Sem chuva há quase 30 dias, produtores suspenderam o plantio das lavouras de ano e meio. A estiagem na região Centro-Sul está paralisando a renovação da cana. Muitos plantadores suspenderam o plantio por acreditar que a seca vai impedir a germinação. Muitos usineiros acreditam ainda que, além da perda de até 20% da área de cultivo, pelo impossibilidade de plantar a chamada cana de ano e meio (que é cortada com 18 meses), haverá redução do volume da produção, uma vez que as lavouras pararam de se desenvolver, pela deficiência de água. Sem alcançar todo o seu potencial de crescimento, as plantas perdem volume e a correspondente capacidade de produção de glicose.
As áreas mais prejudicadas são as do Paraná, norte, noroeste e oeste do estado de São Paulo, e Mato Grosso do Sul. “A situação das lavouras está se agravando, o que deverá abortar o esperado crescimento de em torno de 7% da produção da safra 2004/05, que se inicia em abril”, diz o usineiro José Pessoa de Queiroz Bisneto, presidente do Sindicato do Açúcar Álcool do Mato Grosso do Sul.
O diretor técnico da União da Agroindústria Canavieira (Unica), Antonio de Padua Rodrigues, acredita que uma parcela significativa das lavouras canavieiras poderá permanecer vazia pelos próximos 12 meses, pela impossibilidade de cultivá-las neste primeiro trimestre. Todo ano, os plantadores de cana renovam 20% da área de cultivo, dos quais 80% são ocupados com cana de ano e meio, cujo plantio ocorre no primeiro trimestre. Essa é a variedade de cana mais produtiva, que chega a produzir 160 quilos de glicose por tonelada. A área remanescente de renovação geralmente é ocupada com a chamada cana de ano, que é cortada um ano após o plantio e cujo resultado, no que diz respeito ao teor de glicose, é menor.
O assessor técnico da Confederação Nacional da Agricultura e Pecuária do Brasil (CNA), José Ricardo Severo, informou que a estiagem já dura cerca de 30 dias na maioria das regiões produtoras da região Centro-Sul. Não há reserva hídrica no solo, o que se tornou incompatível com o plantio dos toletes, que, além disso, dificilmente germinarão sem uma boa chuva nas primeiras semanas.
Segundo Padua, a estiagem só é favorável à produção de cana no meio da safra, quando as plantas já estão suficientemente desenvolvidas e, sem a incidência de chuvas, têm a glicose concentrada, elevando o rendimento da produção de álcool ou de açúcar. Normalmente, o rendimento dos canaviais é baixo no início da safra, mesmo quando há estiagem nos meses de verão. A produção de glicose é de cerca de 120 quilos por tonelada.

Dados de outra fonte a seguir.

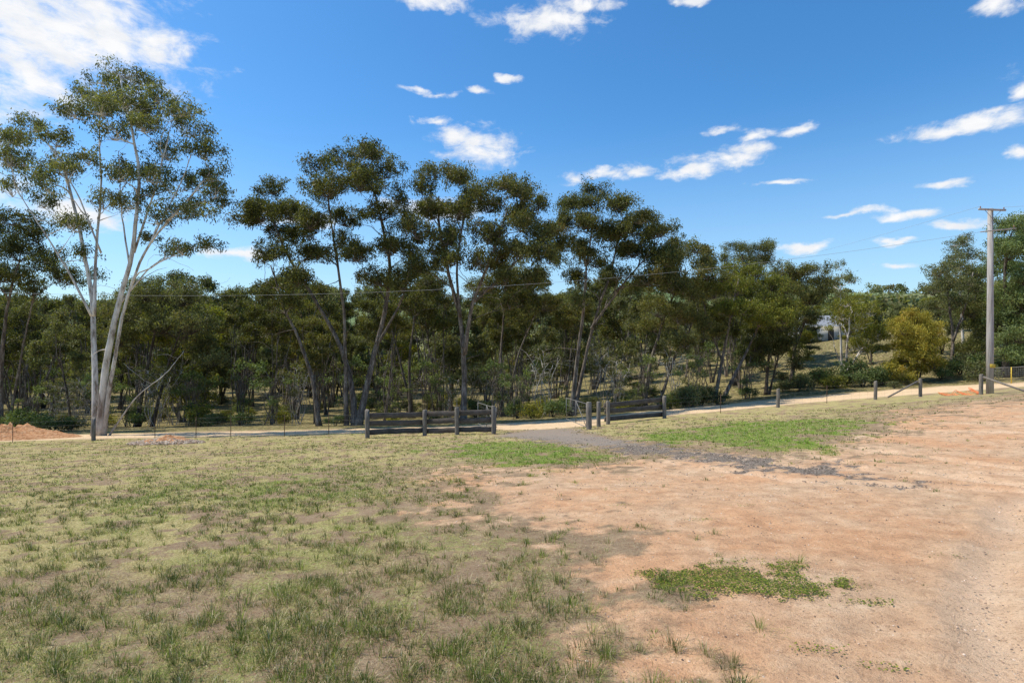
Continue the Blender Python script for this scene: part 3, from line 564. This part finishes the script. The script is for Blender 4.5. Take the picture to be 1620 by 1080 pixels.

Em meados do ano, a produção de glicose sobe para 160 quilos por tonelada, caindo para 140 quilos por tonelada no final da safra, nos últimos meses do ano.
José Pessoa acha que o efeito maior da seca será sobre as exportações, uma vez que a tendência das usinas será de dar prioridade aos consumidores domésticos. O usineiro acredita que não há risco para o abastecimento interno, mesmo que a estiagem se prolongue ainda por várias semanas. Qualquer perda deverá atingir as receitas com as vendas ao exterior.
As chuvas deste último fim de semana, segundo José Pessoa, não corrigiram a estiagem. Para ele, houve na realidade o que se chama de manga d’água, isto é, chuvas localizadas que beneficiaram algumas áreas de produção, sem sequer molhar o solo de propriedades vizinhas. José Pessoa também acredita que uma parcela substancial das áreas destinadas à cana deverá permanecer ociosa, mesmo que volte a chover no início de abril. Isso ocorre porque fica difícil para as usinas de cana conciliar plantio com o corte de cana. Não há mão-de-obra disponível, que estará inteiramente voltada à produção de matéria-prima para o início da produção de açúcar e de álcool. Essa é a principal razão de os produtores optarem por deixar essas áreas vazias.
Quanto ao preço, a estimativa do usineiro é de que poderá haver significativa alta nos próximos meses. Para José Pessoa, a elevação das cotações deverá ser mais influenciada pela pressão da demanda por álcool do que pelos reflexos da queda da produtividade da cana, por causa da seca.